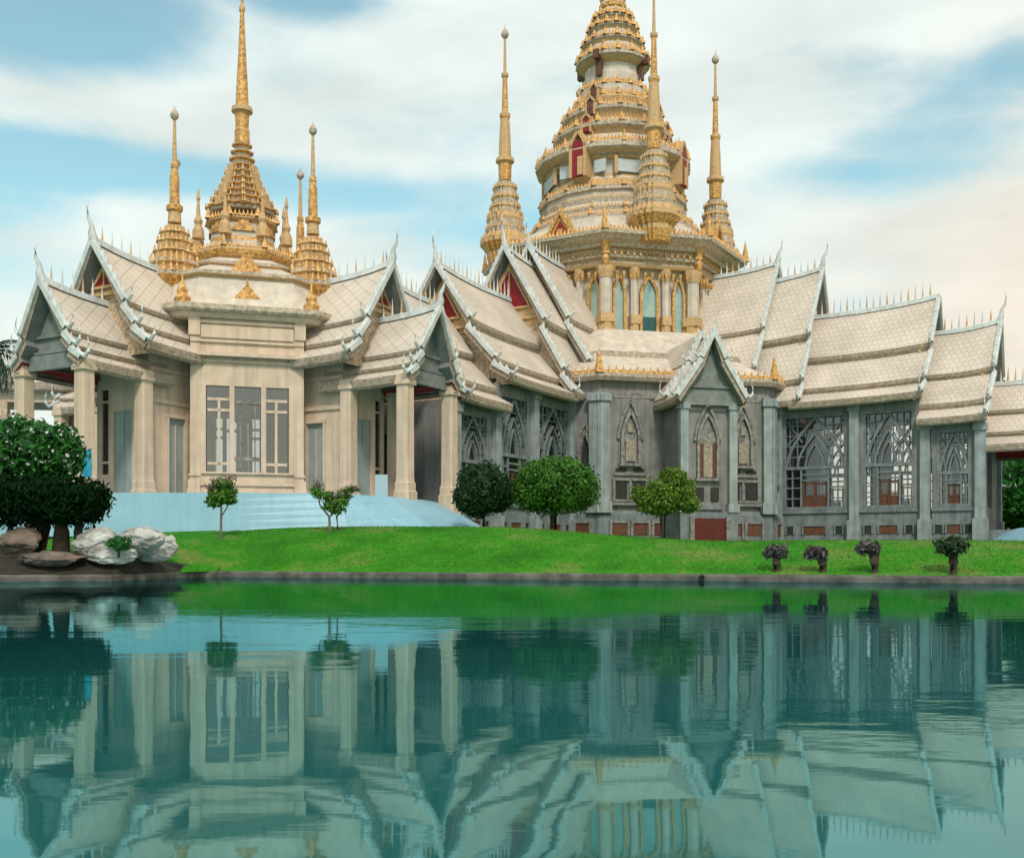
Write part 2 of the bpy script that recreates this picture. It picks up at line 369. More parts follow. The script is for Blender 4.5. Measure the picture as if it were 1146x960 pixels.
# ------------------------------------------------------------------ Thai roof parts
def chofa(mb, x, z, h=2.2, X=None, mi=0):
    pts = [(x - .25, 0, z - .3), (x + .05, 0, z + .15 * h), (x + .02 * h, 0, z + .35 * h), (x + .14 * h, 0, z + .55 * h), (x + .17 * h, 0, z + .8 * h), (x + .10 * h, 0, z + h)]
    mb.tube(pts, [.28, .22, .13, .09, .06, .01], 6, mi, X)
def roof_tier(parent, rot, t0, t1, prof, lift=.5, tile='tile', gable='red', ch=True, crest=True, nt=8, spike_h=1.1, gapz=None, soffit='soffit', both=True, spacing=.52, fins=True, boardw=.29, gable_in=.55):
    """prof: [(e, z, mat_of_segment_to_next)] half profile from ridge to eave, in metres."""
    X = RZ(rot); em = prof[-1][0]
    def P(t, e, z, sg):
        s = max(0, (t - t0) / (t1 - t0)) ** 3; k = 1 - e / em
        return (t + .35 * s * k, sg * e, z + lift * s * k + lift * .35 * s * (e / em) ** 2)
    ts = [t0 + (t1 - t0) * i / nt for i in range(nt + 1)]
    mb = MB(X); arc = [0]
    for a, b in zip(prof, prof[1:]): arc.append(arc[-1] + math.hypot(a[0] - b[0], a[1] - b[1]))
    smi = [p[2] for p in prof[:-1]]
    for sg in (1, -1):
        rows = [[P(t, e, z, sg) for e, z, _ in prof] for t in ts]
        uvs = [[(t, a) for a in arc] for t in ts]
        mb.quadgrid(rows, uvs=uvs, seg_mi=smi, flip=(sg < 0))
        rows = [[P(t, max(0, e - .3), z - .38, sg) for e, z, _ in prof] for t in ts]
        nseg = len(prof) - 1
        mb.quadgrid(rows, seg_mi=[3 if k < nseg - (2 if nseg > 5 else 1) else 2 for k in range(nseg)], flip=(sg > 0))
        # eave edge and verge closing
        e, z, _ = prof[-1]; rows = [[P(t, e, z, sg), P(t, e - .05, z - .3, sg), P(t, e - .3, z - .38, sg)] for t in ts]
        mb.quadgrid(rows, 1, flip=(sg < 0))
        rows = [[P(t1, e, z, sg), P(t1, max(0, e - .3), z - .38, sg)] for e, z, _ in prof]; mb.quadgrid(rows, 1)
    roof = mb.build('roof', [tile, 'lip', soffit, 'ped'], parent)
    # fascia under the eave
    for sg in (1, -1):
        mb = MB(X)
        e, z, _ = prof[-1]
        for off, hh in ((.14, .20), (.42, .16)):
            rows = [[P(t, e - off, z - .2, sg), P(t, e - off, z - .2 - hh, sg), P(t, e - off - .25, z - .2 - hh, sg)] for t in ts]
            mb.quadgrid(rows, 0)
        mb.build('eave_board', 'lip', roof)
    # bargeboards with fins
    for sg in (1, -1):
        mb = MB(X)
        pts = [P(t1, e, z, sg) for e, z, _ in prof]
        d = 0; run = 0
        for a, b in zip(pts, pts[1:]):
            a = Vector(a); b = Vector(b); L_ = (b - a).length
            if L_ < .5: continue
            tdir = (b - a).normalized(); nrm = Vector((0, -tdir.z * sg, tdir.y * sg)); nrm = nrm if nrm.z > 0 else -nrm
            n = max(2, int(L_ / .5))
            for k in range(n):
                p = a + (b - a) * k / n; q = a + (b - a) * (k + 1) / n
                # slight concave sag
                sag = lambda f: -nrm * (.10 * math.sin(math.pi * f)) 
                p = p + sag(k / n) * 0; q = q + sag((k + 1) / n) * 0
                w = nrm * boardw
                vs = [p + Vector((.16, 0, 0)) - w * .45, q + Vector((.16, 0, 0)) - w * .45, q + Vector((.16, 0, 0)) + w * .55, p + Vector((.16, 0, 0)) + w * .55]
                vs += [v - Vector((.32, 0, 0)) for v in vs]
                mb.add(vs, [(0, 1, 2, 3), (7, 6, 5, 4), (3, 2, 6, 7), (0, 4, 5, 1)])
                if fins:
                    mid = p + w * .5
                    tip = mid + nrm * .24 - tdir * .10
                    mb.add([mid - tdir * .02 + Vector((.07, 0, 0)), mid + tdir * .34 + Vector((.07, 0, 0)), mid + tdir * .34 - Vector((.07, 0, 0)), mid - tdir * .02 - Vector((.07, 0, 0)), tip],
                           [(0, 1, 4), (1, 2, 4), (2, 3, 4), (3, 0, 4)])
            # hooked end (hang hong)
            e = b; oy = Vector((0, sg, 0))
            mb.tube([e - tdir * .3 + nrm * .05, e + oy * .25 + nrm * .02, e + oy * .5 + Vector((0, 0, .25)), e + oy * .52 + Vector((0, 0, .65)), e + oy * .42 + Vector((0, 0, 1.0))], [.15, .14, .10, .05, .01], 6)
        mb.build('bargeboard', 'trim', roof)
    if crest:
        mb = MB(X)
        rows = [];
        for t in ts:
            x, y, z = P(t, 0, prof[0][1], 1)
            rows.append([(x, .2, z - .12), (x, .16, z + .22), (x, -.16, z + .22), (x, -.2, z - .12)])
        mb.quadgrid(rows)
        n = int((t1 - t0) / spacing)
        for k in range(n):
            t = t1 - .6 - k * spacing
            if t < t0 + .6: break
            x, y, z = P(t, 0, prof[0][1], 1)
            mb.spike((x, 0, z + .18), .13, .34, 4); mb.spike((x, 0, z + .3), .085, spike_h * (.85 + .3 * ((k * 7) % 5) / 5), 4, 1 if k % 3 == 0 else 0)
        mb.build('ridge_crest', ['trim', 'gold2'], roof)
    if ch:
        mb = MB(X); x, y, z = P(t1, 0, prof[0][1], 1); chofa(mb, x, z + .1, ch if ch is not True else 2.2); mb.build('finial', 'trim', roof, True)
    if gable:
        mb = MB(X); tg = t1 - gable_in
        zb = gapz if gapz is not None else prof[-1][1] - .1
        pts = [(e - .05 if e else 0, z - .2) for e, z, _ in prof if z > zb]
        eb = None
        for a, b in zip(prof, prof[1:]):
            if a[1] >= zb >= b[1]: eb = a[0] + (b[0] - a[0]) * (a[1] - zb) / max(1e-6, a[1] - b[1])
        if eb: pts.append((eb, zb))
        ring = [(tg, e, z) for e, z in pts] + [(tg, -e, z) for e, z in reversed(pts) if e > 0]
        back = [(tg - .2, y, z) for _, y, z in ring]; n = len(ring)
        mb.add(ring + back, [tuple(range(n))[::-1], tuple(range(n, 2 * n))] + [(i, (i + 1) % n, n + (i + 1) % n, n + i) for i in range(n)], 0)
        zt = prof[0][1]; hh = zt - zb; ew = eb or pts[-1][0]
        if gable == 'red':
            fp = [(max(0, e - .08), z - .25) for e, z, _ in prof]; tq = tg - .06
            ring = [(tq, e, z) for e, z in fp] + [(tq, -e, z) for e, z in reversed(fp) if e > 0]
            mb.add(ring, [tuple(range(len(ring)))[::-1]], 2)
            # red triangle framed in gold
            mb.add([(tg + .06, 0, zt - .9), (tg + .06, -ew * .52, zb + hh * .28), (tg + .06, ew * .52, zb + hh * .28)], [(0, 1, 2)], 1)
            for sg in (1, -1): mb.bar((tg + .1, 0, zt - .75), (tg + .1, sg * ew * .56, zb + hh * .24), .12, .12, 0)
            mb.bar((tg + .1, -ew * .56, zb + hh * .26), (tg + .1, ew * .56, zb + hh * .26), .16, .14, 0)
            mb.bar((tg + .1, 0, zb + hh * .26), (tg + .1, 0, zt - .8), .1, .1, 0)
            for f in (.1,): mb.bar((tg + .1, -ew * .8, zb + hh * f), (tg + .1, ew * .8, zb + hh * f), .2, .14, 0)
            mb.build('gable', ['gold2', 'red', 'cream2'], roof)
        else:
            for f in (.05, .3): mb.bar((tg + .1, -ew * (1 - f), zb + hh * f), (tg + .1, ew * (1 - f), zb + hh * f), .14, .12, 0)
            for q in (range(-4, 5) if ew < 2.6 and hh > 4 and parent.name.startswith('temple') else ()): mb.bar((tg + .04, q * ew * .17, zb + .2), (tg + .04, q * ew * .17, zt - .5 - abs(q) * hh * .2), .07, .08, 0)
            mb.build('gable', [gable], roof)
    return roof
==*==
Select and copy each line from the data that includes the word "parts".

Write part 2 of the bpy script that recreates this picture. It picks up at line 369. More parts follow. The script is for Blender 4.5. Measure the picture as if it were 1146x960 pixels.
# ------------------------------------------------------------------ Thai roof parts